• [Your instructions]
Identify the lines containing the word "scene". Copy each one.
*** Input
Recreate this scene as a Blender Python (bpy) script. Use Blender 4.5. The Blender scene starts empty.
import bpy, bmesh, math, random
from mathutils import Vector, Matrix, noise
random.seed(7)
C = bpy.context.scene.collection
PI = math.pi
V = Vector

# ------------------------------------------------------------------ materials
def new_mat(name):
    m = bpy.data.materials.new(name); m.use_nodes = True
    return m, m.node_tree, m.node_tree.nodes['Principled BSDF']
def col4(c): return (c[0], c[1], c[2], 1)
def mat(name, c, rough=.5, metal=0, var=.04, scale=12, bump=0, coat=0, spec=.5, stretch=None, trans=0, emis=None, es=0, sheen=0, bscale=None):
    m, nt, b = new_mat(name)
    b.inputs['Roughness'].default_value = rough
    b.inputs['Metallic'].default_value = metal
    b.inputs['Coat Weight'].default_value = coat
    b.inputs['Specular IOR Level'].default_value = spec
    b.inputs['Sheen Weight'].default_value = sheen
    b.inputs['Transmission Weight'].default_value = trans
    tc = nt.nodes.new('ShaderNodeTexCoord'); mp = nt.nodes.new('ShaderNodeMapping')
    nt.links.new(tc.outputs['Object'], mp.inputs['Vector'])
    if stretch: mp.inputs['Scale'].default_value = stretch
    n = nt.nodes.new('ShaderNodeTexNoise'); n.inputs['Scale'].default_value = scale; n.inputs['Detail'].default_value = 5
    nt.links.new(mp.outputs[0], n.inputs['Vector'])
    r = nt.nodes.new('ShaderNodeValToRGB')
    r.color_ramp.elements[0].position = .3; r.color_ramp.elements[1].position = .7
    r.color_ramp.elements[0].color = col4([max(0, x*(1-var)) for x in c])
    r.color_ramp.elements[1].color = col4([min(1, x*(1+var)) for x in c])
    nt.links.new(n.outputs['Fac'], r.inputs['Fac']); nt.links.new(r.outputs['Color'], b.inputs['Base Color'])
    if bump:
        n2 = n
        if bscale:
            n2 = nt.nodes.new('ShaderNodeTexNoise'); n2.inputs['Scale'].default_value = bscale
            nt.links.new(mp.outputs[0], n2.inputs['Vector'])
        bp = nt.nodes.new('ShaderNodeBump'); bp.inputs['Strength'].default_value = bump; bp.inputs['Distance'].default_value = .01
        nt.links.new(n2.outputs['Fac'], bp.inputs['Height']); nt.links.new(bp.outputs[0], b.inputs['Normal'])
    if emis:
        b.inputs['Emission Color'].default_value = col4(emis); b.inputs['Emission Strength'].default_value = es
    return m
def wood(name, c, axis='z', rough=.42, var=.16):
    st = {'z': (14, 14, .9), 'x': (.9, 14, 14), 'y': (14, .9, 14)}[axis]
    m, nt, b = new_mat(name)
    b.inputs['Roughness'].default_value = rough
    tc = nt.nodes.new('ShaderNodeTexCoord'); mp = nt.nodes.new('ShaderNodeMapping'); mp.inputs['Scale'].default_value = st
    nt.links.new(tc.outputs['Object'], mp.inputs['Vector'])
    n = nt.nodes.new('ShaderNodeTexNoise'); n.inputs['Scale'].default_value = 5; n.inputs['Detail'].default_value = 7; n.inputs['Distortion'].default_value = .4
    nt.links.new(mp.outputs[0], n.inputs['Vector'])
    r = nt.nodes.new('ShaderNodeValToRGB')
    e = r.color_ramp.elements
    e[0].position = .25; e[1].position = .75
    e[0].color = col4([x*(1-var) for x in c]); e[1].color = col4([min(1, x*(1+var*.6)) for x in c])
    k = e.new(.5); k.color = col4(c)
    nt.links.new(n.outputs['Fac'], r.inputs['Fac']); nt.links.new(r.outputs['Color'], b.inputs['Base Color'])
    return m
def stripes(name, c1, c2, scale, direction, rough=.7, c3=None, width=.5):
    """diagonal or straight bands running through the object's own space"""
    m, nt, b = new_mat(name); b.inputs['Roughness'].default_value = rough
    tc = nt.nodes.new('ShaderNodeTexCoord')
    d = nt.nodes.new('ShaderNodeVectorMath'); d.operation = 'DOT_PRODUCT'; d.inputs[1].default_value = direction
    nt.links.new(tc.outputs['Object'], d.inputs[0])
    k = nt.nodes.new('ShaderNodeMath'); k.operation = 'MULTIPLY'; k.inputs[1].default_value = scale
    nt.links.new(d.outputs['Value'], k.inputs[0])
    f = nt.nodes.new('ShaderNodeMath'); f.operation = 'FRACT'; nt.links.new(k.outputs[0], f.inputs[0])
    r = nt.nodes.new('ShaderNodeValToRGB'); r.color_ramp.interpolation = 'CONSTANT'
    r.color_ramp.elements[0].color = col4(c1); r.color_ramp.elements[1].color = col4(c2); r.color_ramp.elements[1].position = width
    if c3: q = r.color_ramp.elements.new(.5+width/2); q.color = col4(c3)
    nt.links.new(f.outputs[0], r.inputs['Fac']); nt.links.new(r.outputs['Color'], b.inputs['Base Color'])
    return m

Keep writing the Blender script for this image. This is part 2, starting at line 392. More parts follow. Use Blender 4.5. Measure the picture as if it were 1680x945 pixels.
******
• [Reply to the task]
Recreate this scene as a Blender Python (bpy) script. Use Blender 4.5. The Blender scene starts empty.
C = bpy.context.scene.collection